On the left the island of rabbits overlooking the snowy White Mountains.

On the northwest side of the islet, a small distance away, there is another islet which is almost round in shape, which used to be referred to on medieval Venetian maps as Rabbit Island (known as Nisi and Leon today). In ancient times these two islets were referred to as Leukai (Greek for "white ones"). Their name came from the ancient Greek myth about a musical contest between the Sirens and the Muses. Out of their anguish from losing the competition, writes Stephanus of Byzantium, the Muses plucked their rivals' feathers from their wings; the Sirens turned white and fell into the sea at Aptera ("wingless") where they formed the islands in the bay that were called Lefkai.

Passing the islands follows the only beach that you can find all the way down the first day.
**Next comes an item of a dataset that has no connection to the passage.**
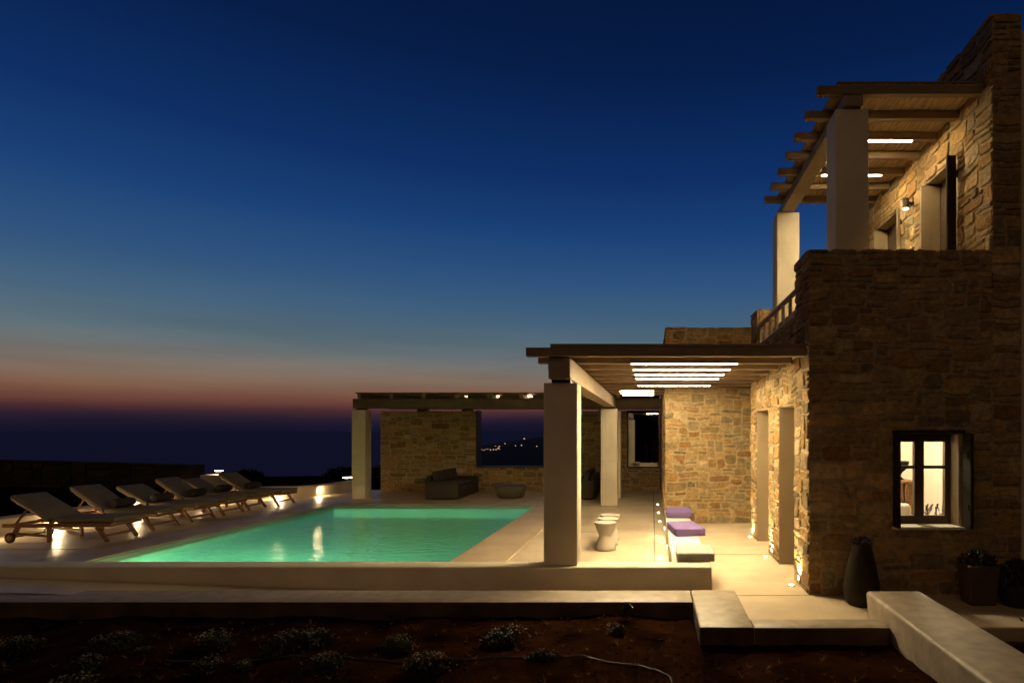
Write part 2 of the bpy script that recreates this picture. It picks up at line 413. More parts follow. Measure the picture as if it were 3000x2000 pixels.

It is Marathi, a beautiful beach sheltered from the northerly winds of Crete.

Impressive caves east of Cape
The beach of Stavros
In the background the city of Chania and the White Mountains
From this point onwards and until Stavros there is no readily accessible beach to stop and rest. The landscape is so wild that reminds you distant lands. Hundreds of birds within a few meters overlook the kayaks and the deep blue of the Cretan Sea.

Impressive cliffs and caves accompany us for the rest of the way until we reach after about 6 hours, the village of Stavros. This village became known around the world from the film Zorba the Greek! At the beach of Stavros we rested a little and then we set up the tent. A few hours later we left ourselves into the arms of Morpheus.

The first day was completed successfully. A total distance of 25 km with a wind maximum 3 Beaufort for several hours and a wonderful winter sun. Don't be fooled by the sunshine, because during the winter months at the unfortunate event of not heaving the right clothes on and the sea at 12-15°C hypothermia is the worst enemy of the paddler. The ideal clothing for the winter months consists of thin (3-5mm) neoprene pants or form plus a waterproof, breathable jacket. Particular emphasis should be put in shoes as fingers they do not move often and tend to become numb from the cold. An ideal solution is a pair of neoprene shoes and extra neoprene sock.

Early morning on Sunday and after a short breakfast, we headed to the sea in order to avoid the bad weather. Unfortunately it was no long after the Beaufort 4 hit us.

With sea kayak the most challenging wave is the one that comes from the side and that's what happened in our case! And while our initial plan was to go to the beach of Kalathas (about 1 + hours from the start) we were forced to change our course and made an open crossing to reduce the distance as the weather seemed to get even worse. The way that the tandem (this is how a double sea kayak called) was moving to the sea was very impressive, with half the kayak into the air from the waves, the whole experience was entirely different than the one we had the previous day.

After about 3 hours our journey came to an end, reaching a small harbor, a little before the port of Chania, as we had planned for our arrival.